You may see two things:

  1. Where the two lines nearly meet, the flashing line appears to lag a little behind the other line
  2. The flashing line seem to have a different angle, where they meet there’s a kink.

As you may have guessed, in reality the two lines align perfectly. If you slow down rotation speed (preset to 15 rpm = revolutions per minute) to 2 or 1 rpm, this becomes obvious.

What else to do

You can change the flash frequency, which is preset to 100 fpm = flashes per minute.

You can change the duration of the flashed line (∆t), preset to 20 ms.
[The actual duration can only occur in increments of 16.6 ms (assuming you have a frame rate of 60 Hz), so the target duration is only a rough indicator of the acutal duration, as indicated in grey below. If your computer’s workload is heavy, these values may dance around.]

You can switch to a different “flash lag” demonstration: use the pop-up menu to select Disk rather than Lines. Now fixate on the central cross, but watch with your inner eye the moving ring. In other words: dissociate gaze direction and attention; this takes some practice.
By now you will have noticed that the blue content of the ring is occasionally replaced by a yellow shape. Is it a full yellow disk or a yellow crescent? If you fixate on the cross, you should only see a crescent. If you follow the ring, you see the full disk. The effect is somewhat subtle.

Comment

This is one of the many demonstrations of the “flash-lag” effect. I programmed the first version of this inspired by a fascinating talk by Romi Nijhawan in Freiburg. The explanation, in a nutshell: Our mental perception and planning mechanisms need to take into account the delays in afference, computation & in the efference. Thus moving objects are “predated” / “perceived” a bit ahead of their assumed trajectory; the flash (being essentially stationary) is not. Consequently, one perceives a positional disparity between briefly flashed stationary and moving objects.

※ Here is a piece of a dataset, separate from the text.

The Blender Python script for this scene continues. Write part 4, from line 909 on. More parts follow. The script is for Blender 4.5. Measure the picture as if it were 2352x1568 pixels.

I used to think that the flash-lag effect is “the same as” MacKay’s stroboscopic illusion, but since it does not need large luminance differences, it is not completely the same. Both belong, however, to the general scope of problems to integrate sensory information constrained by sensory delays depending on, e.g. ambient luminance, and intermodal latency differences in the order of decades of milliseconds.